(Shedrick Pelt/Getty Images)
(Shedrick Pelt/Getty Images)
Doesn’t Have a Beat, Can’t Dance to It
Last week, LUCIAN GRAINGE suggested, via an open letter to the industry (thinly disguised as a memo to UNIVERSAL MUSIC staff), that the 100,000-plus tracks being added daily to some streaming services were full of “lower-quality functional content that in some cases can barely pass for ‘music.’” (And you thought the critics at PITCHFORK were mean.)
This week, a French governmental agency reported that between 1 and 3 percent of the music actually being streamed in that country is the result of fraudulent activity—an underhanded combination of “false plays... by robots or natural persons,” “false playlists” and “[illegitimate] additions of titles on the platforms.” According to Music Business Worldwide, that adds up to between $5.8 million and $17.4 million in annual shadow streaming revenue in France alone, which could translate to as much as $507 million in shadow streaming revenue globally if the same sort of thing is happening everywhere.
Which, if I’m reading all this is correctly, is basically saying the streaming music biz has a very expensive “crap in, crap out” problem.
Leaving aside for now the question of what actually constitutes “lower-quality functional content”—any VULFPECK fans in the house?—and the other question of the mainstream music industry’s own history of lower-quality functional accounting, these January news drops seem to be setting the tables for a very specific debate/discussion about the streaming economy in 2023. It appears it won’t be about how streaming companies calculate their royalties but rather how they count streams.
The head of the world’s biggest record company used the term “artist-centric model” in his letter, which raised some hopes he might put UMG’s muscle behind the user-centric royalty system a lot of middle class artists have been asking for.
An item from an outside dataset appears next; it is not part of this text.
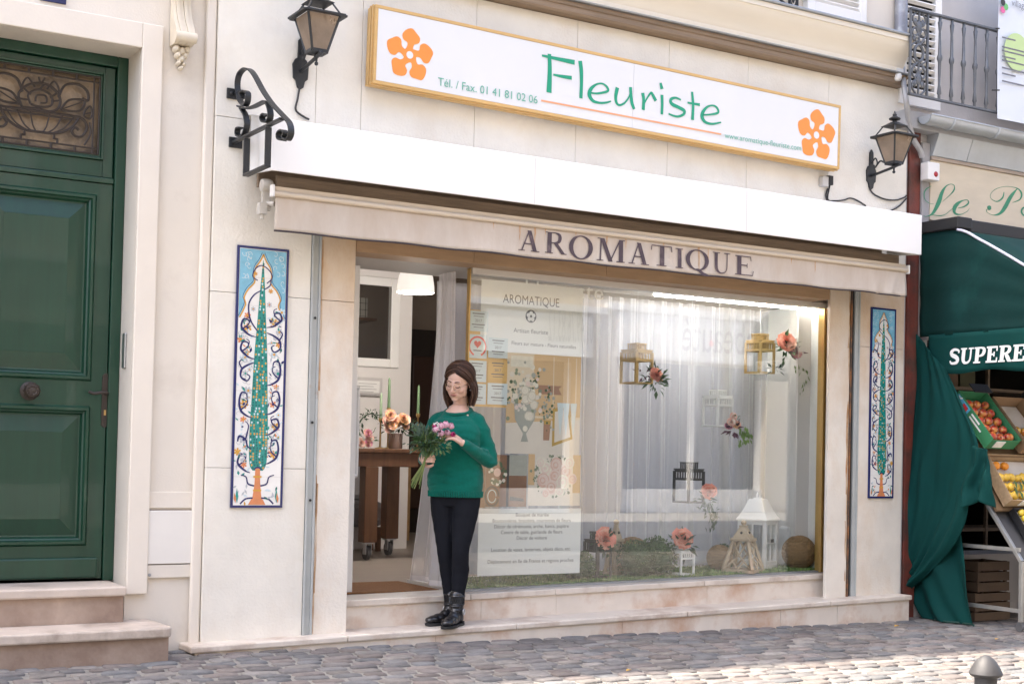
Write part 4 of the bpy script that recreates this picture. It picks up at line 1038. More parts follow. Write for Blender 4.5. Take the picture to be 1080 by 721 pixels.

But nothing in his letter suggests that. “Artist-centric,” in this context, seems to mean more streams and therefore more revenue for major label artists, and fewer streams—and fewer tracks in the services—for shadowy opportunists and manipulators. By which Lucian Grainge doesn’t mean Vulfpeck. Or its fans. At least I don’t think he does. I hate content farms, too, I really do. But the discussion of who he, or any of us, means may turn out to be, shall we say, not so functionally simple.
To be continued.
Etc Etc Etc
SADE, SNOOP DOGG, GLORIA ESTEFAN, TEDDY RILEY, JEFF LYNNE, GLEN BALLARD and LIZ ROSE will be inducted into the SONGWRITERS HALL OF FAME in June... And while we’re on the subject of songwriting... Lyric of the week: “You love your jazz like you love your sugar,” intoned repeatedly, with shifting cadences, by CAMAE AYEWA, aka MOOR MOTHER, during IRREVERSIBLE ENTANGLEMENTS’ set to a packed WINTER JAZZFEST crowd Saturday night at Brooklyn’s SUPERIOR INGREDIENTS. Chew on that (as if you have a choice). It was aimed, one imagines, at anyone who thinks it might have been aimed at them... The physics of swing... The hip-hop song that’s trying to bring the city of Durham, N.C., together.
Rest in Peace
VAN CONNER, Screaming Trees bassist and primary composer of the grunge band’s best known song, “Nearly Lost You.” He and his brother, guitarist Gary Lee Conner, who announced his death on social media, grew up in Ellensburg, Wash., where “they were treated as losers and outcasts,” producer Steve Fisk told the Seattle Times. “That fueled their art, and created anger and explosion in their music”... Boston rock mainstay GARY SMITH, who owned Fort Apache Studio and produced records by Pixies, Throwing Muses, Blake Babies, Juliana Hatfield, the Feelies and the Chills.